We further note that the binding nature of the Company’s obligations with respect to the Bonds may be limited by (a) applicable bankruptcy, insolvency, fraudulent conveyance, receivership, fraudulent transfer, preference, moratorium, reorganization or other similar laws affecting enforcement of mortgagees’ and other creditors’ rights and by general equitable principles (whether considered in a proceeding in equity or at law) and principles of public policy, including the possible unavailability of specific performance or injunctive relief, and (b) concepts of materiality, reasonableness, good faith and fair dealing and by the discretion of the court before which any proceeding therefor may be brought.

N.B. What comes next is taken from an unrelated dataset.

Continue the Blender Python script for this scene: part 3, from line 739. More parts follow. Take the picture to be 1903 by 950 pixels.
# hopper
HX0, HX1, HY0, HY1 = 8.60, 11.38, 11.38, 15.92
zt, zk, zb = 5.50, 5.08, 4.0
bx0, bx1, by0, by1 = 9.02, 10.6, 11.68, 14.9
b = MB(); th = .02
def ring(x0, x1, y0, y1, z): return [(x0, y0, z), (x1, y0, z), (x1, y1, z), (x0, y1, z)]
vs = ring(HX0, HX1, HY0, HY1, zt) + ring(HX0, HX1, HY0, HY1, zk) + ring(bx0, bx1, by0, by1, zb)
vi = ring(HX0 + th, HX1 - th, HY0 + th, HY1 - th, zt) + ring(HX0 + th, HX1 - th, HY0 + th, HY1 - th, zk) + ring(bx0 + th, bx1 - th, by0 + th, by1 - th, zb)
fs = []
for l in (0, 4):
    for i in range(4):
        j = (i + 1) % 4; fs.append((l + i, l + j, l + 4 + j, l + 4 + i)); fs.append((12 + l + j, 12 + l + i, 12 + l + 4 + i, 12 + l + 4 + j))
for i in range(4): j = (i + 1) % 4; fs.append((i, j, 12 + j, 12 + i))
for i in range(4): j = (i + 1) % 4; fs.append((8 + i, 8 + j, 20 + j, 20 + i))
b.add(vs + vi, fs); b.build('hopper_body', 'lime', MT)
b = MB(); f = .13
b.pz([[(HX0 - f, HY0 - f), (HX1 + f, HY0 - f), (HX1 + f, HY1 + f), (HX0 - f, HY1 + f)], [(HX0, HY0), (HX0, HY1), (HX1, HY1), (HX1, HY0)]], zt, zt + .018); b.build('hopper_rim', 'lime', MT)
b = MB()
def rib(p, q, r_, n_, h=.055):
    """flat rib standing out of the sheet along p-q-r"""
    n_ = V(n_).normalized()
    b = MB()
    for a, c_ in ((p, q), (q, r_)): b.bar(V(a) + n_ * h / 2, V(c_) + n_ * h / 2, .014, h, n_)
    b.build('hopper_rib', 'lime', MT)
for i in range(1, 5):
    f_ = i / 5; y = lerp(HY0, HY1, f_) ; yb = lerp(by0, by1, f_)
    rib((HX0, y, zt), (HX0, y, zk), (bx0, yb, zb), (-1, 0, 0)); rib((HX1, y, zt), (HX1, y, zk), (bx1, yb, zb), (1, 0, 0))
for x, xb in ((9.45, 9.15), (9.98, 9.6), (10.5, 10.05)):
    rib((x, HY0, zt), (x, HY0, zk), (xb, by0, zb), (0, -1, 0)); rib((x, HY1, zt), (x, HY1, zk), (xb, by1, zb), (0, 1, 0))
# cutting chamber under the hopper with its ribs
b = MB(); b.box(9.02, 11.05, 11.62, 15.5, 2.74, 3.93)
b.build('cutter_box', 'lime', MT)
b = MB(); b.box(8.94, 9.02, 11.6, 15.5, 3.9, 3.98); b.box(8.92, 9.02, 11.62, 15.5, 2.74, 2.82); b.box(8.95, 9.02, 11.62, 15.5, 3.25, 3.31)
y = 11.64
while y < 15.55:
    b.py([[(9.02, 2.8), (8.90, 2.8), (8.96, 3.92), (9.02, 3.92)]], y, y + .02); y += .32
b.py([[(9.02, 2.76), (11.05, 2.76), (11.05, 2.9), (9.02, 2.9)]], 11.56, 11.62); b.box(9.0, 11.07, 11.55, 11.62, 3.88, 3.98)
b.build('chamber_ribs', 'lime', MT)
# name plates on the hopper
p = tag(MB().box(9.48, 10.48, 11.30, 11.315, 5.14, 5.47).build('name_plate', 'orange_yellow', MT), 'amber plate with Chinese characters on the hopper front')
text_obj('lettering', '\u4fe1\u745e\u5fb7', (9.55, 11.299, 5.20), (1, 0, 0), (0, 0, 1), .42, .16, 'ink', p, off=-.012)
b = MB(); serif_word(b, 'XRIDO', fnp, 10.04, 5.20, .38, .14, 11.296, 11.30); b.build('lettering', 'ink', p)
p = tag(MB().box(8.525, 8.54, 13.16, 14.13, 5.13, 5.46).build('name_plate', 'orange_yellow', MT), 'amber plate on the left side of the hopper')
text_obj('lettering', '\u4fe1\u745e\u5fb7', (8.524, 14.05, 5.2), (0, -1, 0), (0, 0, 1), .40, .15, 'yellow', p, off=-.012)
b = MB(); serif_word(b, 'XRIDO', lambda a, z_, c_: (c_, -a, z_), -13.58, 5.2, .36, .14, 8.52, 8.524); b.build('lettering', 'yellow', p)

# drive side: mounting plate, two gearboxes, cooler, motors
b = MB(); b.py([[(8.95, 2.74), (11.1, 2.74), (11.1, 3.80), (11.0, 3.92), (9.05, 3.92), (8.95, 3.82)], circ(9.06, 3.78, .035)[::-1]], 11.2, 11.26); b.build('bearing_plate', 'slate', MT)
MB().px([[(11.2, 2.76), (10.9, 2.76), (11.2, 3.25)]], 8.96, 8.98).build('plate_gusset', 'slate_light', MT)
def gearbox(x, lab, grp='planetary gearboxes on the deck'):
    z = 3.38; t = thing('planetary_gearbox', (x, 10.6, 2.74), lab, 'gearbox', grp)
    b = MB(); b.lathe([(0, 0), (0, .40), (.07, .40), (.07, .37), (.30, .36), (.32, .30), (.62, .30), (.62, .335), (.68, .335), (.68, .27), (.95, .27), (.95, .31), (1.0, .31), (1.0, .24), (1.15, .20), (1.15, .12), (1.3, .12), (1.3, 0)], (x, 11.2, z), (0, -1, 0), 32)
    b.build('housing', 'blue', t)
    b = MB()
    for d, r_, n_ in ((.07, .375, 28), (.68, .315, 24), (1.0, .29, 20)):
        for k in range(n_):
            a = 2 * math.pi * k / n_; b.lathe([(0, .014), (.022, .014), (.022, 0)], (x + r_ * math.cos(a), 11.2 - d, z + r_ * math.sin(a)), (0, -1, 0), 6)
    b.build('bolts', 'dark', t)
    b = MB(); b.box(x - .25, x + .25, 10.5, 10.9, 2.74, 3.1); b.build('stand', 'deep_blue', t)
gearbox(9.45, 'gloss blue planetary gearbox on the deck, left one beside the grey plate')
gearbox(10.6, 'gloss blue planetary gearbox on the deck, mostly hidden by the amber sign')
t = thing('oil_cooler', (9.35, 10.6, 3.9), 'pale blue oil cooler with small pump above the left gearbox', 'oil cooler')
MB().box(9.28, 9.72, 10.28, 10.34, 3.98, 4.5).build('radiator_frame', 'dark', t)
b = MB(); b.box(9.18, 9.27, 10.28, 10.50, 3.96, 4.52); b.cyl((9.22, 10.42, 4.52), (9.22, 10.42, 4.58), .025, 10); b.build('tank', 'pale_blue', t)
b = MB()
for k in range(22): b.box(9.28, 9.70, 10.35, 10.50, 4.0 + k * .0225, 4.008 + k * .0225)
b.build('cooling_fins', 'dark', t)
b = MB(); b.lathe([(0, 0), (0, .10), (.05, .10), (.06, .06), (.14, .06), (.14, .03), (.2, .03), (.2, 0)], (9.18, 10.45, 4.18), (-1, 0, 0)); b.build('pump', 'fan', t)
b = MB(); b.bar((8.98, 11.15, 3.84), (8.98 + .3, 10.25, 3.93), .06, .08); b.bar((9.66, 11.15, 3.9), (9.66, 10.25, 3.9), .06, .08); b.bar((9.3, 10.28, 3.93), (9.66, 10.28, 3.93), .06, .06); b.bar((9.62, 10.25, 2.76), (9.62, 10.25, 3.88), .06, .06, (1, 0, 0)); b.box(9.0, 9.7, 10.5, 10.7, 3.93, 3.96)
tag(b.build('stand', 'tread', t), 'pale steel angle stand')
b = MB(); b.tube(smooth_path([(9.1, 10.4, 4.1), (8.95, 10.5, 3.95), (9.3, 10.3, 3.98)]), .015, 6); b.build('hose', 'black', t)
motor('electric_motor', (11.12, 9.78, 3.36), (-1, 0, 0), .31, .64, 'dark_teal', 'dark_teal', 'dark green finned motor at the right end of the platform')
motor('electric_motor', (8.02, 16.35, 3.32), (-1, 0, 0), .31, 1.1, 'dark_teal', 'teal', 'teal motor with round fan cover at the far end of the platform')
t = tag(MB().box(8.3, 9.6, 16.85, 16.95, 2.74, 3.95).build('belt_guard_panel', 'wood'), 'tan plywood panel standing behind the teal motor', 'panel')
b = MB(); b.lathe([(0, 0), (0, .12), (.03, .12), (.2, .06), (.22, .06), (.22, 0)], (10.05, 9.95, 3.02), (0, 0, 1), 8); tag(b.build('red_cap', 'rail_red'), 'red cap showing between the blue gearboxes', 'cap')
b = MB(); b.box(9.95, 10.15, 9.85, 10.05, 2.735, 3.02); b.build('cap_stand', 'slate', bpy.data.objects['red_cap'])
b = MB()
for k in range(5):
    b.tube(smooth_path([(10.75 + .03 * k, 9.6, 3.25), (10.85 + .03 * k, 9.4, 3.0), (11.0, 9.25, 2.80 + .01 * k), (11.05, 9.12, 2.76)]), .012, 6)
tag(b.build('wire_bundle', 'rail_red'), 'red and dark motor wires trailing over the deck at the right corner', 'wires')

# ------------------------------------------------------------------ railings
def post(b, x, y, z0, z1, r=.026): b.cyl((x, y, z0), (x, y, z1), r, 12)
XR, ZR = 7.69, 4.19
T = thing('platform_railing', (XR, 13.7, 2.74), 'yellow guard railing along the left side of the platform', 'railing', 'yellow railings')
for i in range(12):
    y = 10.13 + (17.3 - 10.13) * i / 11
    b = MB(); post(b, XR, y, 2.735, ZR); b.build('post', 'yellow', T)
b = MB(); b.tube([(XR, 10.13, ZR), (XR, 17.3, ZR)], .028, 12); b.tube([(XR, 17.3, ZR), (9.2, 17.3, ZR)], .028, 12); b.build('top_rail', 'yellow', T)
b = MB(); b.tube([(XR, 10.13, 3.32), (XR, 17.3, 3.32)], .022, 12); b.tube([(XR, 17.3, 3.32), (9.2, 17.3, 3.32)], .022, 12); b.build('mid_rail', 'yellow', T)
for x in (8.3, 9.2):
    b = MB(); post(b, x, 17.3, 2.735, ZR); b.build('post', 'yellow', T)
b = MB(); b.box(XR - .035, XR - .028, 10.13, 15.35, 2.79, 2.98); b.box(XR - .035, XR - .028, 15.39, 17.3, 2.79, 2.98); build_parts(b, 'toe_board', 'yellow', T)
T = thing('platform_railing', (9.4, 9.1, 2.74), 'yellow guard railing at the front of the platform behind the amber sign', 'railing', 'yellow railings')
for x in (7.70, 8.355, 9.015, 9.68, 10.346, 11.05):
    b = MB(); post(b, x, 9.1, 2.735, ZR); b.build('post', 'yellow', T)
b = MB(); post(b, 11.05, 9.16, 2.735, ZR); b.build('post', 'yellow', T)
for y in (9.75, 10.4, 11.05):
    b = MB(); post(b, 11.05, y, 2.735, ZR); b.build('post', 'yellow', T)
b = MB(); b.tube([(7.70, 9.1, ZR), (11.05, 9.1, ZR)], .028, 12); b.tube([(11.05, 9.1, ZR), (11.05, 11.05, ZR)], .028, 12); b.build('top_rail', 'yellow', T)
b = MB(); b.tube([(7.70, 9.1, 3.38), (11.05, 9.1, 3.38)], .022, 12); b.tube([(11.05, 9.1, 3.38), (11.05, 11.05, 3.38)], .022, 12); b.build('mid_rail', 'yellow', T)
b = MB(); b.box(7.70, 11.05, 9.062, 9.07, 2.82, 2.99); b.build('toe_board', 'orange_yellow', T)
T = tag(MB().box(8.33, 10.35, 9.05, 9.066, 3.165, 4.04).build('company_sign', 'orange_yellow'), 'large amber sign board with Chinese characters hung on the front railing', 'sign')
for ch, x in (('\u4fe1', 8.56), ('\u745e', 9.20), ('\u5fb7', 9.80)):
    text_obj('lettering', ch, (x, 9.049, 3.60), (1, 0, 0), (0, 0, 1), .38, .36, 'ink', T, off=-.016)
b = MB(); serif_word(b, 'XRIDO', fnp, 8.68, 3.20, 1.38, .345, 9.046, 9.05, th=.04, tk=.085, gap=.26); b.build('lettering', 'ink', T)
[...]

We hereby consent to the filing of this opinion as Exhibit 5.05 to a Current Report on Form 8-K, which will be incorporated by reference into the Registration Statement and to the references to our firm, as counsel, in the Registration Statement under the caption “Legality.” In giving the foregoing consents, we do not admit that we are within the category of persons whose consent is required under Section 7 of the Securities Act of 1933, as amended, or the rules and regulations promulgated thereunder.